Pero admitamos que estén dispuestos a ayudar al Estado o confederación invadidos. ¿Cómo, cuándo y en qué proporción, suministrarán hombres y dinero? ¿Quién mandará los ejércitos aliados, y de cuál de los Estados recibirá las órdenes a su vez? ¿Quién fijará las condiciones de paz y, en caso de discusión, qué árbitro decidirá y los obligará a acatar lo resuelto? Semejante situación traería consigo múltiples dificultades o inconvenientes; en cambio, un solo gobierno, que vigilara los intereses generales y comunes, que combinara y dirigiera las fuerzas y los recursos del todo, estaría libre de todos estos obstáculos y contribuiría incomparablemente más a la seguridad del pueblo.

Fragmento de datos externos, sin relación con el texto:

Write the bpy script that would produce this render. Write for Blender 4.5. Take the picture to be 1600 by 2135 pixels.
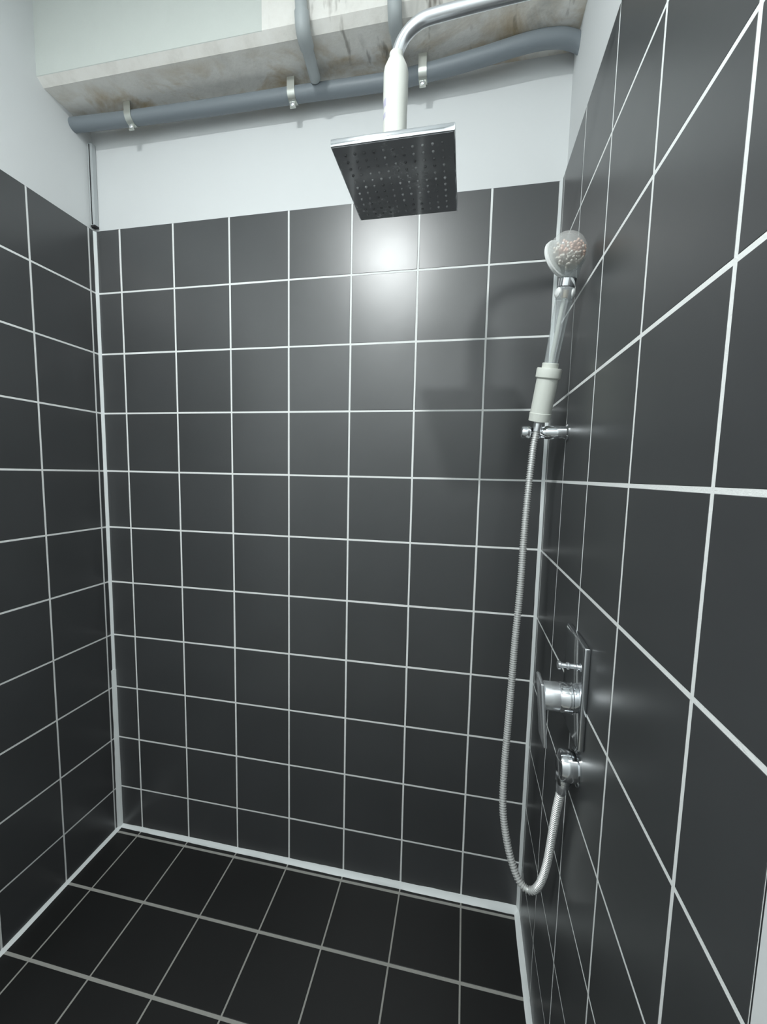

Pero sea cual fuere nuestra situación, firmemente unidos bajo un solo gobierno o separados en cierto número de confederaciones, es indudable que las naciones extranjeras la verán en su desnudez y se portarán con nosotros conforme a ella. Si ven que nuestro gobierno nacional es eficiente y bien administrado, que nuestro comercio está reglamentado con prudencia, nuestro ejército bien organizado y disciplinado, nuestros recursos y hacienda discretamente dirigidos, nuestro crédito restablecido, nuestro pueblo libre, satisfecho y unido, se sentirán más dispuestos a cultivar nuestra amistad que a provocar nuestro resentimiento. Si en cambio nos encuentran desprovistos de un gobierno efectivo (cada Estado obrando bien o mal a capricho de sus dirigentes), o divididos en tres o cuatro Repúblicas o confederaciones independientes y quizá en desacuerdo, una inclinándose hacia la Gran Bretaña, otra hacia Francia, la tercera a España, y quizá excitadas unas contra otras por las tres naciones, ¡qué pobre y lamentable aspecto ofrecerá América a sus ojos! Qué expuesta estaría no sólo a su desprecio, sino a su ultraje; y qué pronto aprendería, a costa de una cara experiencia, que cuando una familia o un pueblo se dividen, lo hacen en contra de sí mismos.